Take one thing away, and the total effect can often be spoiled for many of us. It doesn’t need to be a big thing even, but its removal is sufficient to make us wonder why we ever bothered. Being given a bowl of whitebait but learning there is no accompanying shaker of cayenne pepper for example or driving a vehicle that won’t go over seventy miles an hour or watching a horror film without the scary music – it’s all there, but something is missing which somehow makes it all work. Many people feel the same way about Church I think – whether they want the music, or incense or stained-glass windows, or whatever it might be that makes it all work for us – there is nothing wrong with those things not being there, but it might make the experience somehow lacking for us. This would, generally, be wrong of course, although perfectly natural, for we can get hooked on the externals of a thing rather than the thing itself. Does anyone actually like neat gin, or do we need the tonic and ice and lime to make it the way we like it? Well, today let yourself feel sorry for the Pharisees and scribes. Jesus tells us they are interested in externals and have set aside the commandments of God to cling to human traditions, but it would have been hard for them to see things from his perspective, and not only because they are fixated on one aspect of the package of faith alone.
We may decry some of the details of the traditions described in the Gospel as merely human additions – and to tut inwardly at Kosher dietary law, or to think it a human external, but we too might count our calories, cut off the fat, look for natural cooking oil, choose only perfect vegetables and want our fish to be organic, so food choices are hardly a thing alien to us. But the general pattern, the idea that certain foods make you unclean, that food must be prepared in certain ways and not others, and even that it must be eaten in certain ways, are part of the Jewish Law, as well as our own preferences.
That Law, the Jews were fiercely proud to have received from God Himself. We get a piece of Scripture teaching adherence to the Law, and even pride in it, in our first reading. It is by keeping this Law which embodies the wisdom and understanding of God that the Jews will come to hear the nations round about exclaim, ‘No other people is as wise and prudent as this great nation.’ This Law forms the Jews as the great nation that they are and makes them visibly the people of God. They are defined as themselves and as people of God by adherence to the law. So, when the disciples do not keep to the traditions, and when Jesus does not chastise them for it, but rather criticises these Jews who expect the disciples to wash their hands, and even more when he goes further and categorically states that nothing which goes into a person can make them unclean, this is all very shocking. It must have seemed that he was rejecting his very Jewishness, and to be praising careless, unreligious people over those who keep the law of His Father. It’s a problem, and as I said last week, must have made Jesus seem disappointing and hard to follow for most people, including His own disciples.

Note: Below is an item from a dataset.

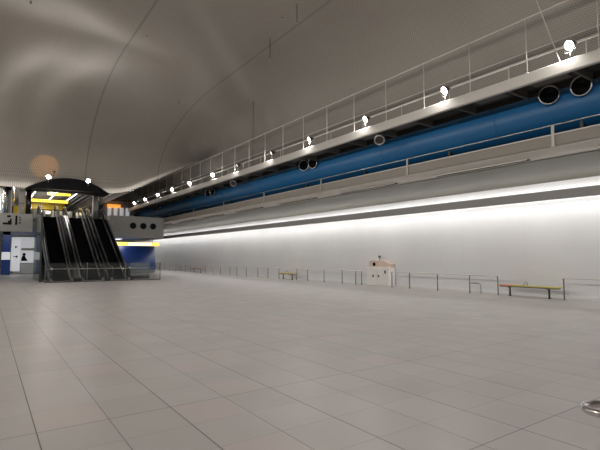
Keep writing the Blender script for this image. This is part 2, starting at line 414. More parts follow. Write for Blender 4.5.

We, with the gift of hindsight so common in Biblical study, realise that we are living in a clearly defined New Covenant, when these rules have been replaced, but at the time of the Gospel, when they were actually being rewritten and replaced, things were not at all clear cut, and this must have seemed a very challenging teaching.
Well, what is wrong here? What externals are being removed and why? Is it the Gin or the Ice, the Whitebait or the Cayenne? The Pharisees think, with good cause, that they know the will and plan of God, partly (and convincingly) because he seems to have given it to them, as we read in the first reading, but on the other hand they certainly have held and begun traditions that are stricter than required – well, nothing particularly bad in that yet, we all do as much from time to time. But they criticise and look down on others who do differently, and in doing that forget the love they ought to have for their neighbour, one of the central points of the Law – and more importantly, their love for neighbour extends only to other Jews (other people like us, we might say), and that is notably about to change.
We need to learn to love the law of God. Because within it is found the will and heart of the Father and the revelation of the Son and the ongoing gift of the Spirit, but the law of God is itself to love, and so like the Pharisees, we need to keep alert to the extraordinary discovery of the disciples which is that the Law is, at the heart, a way of revealing God to us, that it holds at its heart a mystery, a mystery which is further revealed in the ongoing and ever new work of the Church. The Pharisees looked to a fulfilment of the Law but they could not grasp that the fulfilment would be in the person of this unlikely man who would bring so much challenge and change – that is the lesson they had to learn, that no matter how sure we may be of what we practice in our faith life, He may ask us to sweep it all away if the love is not visible.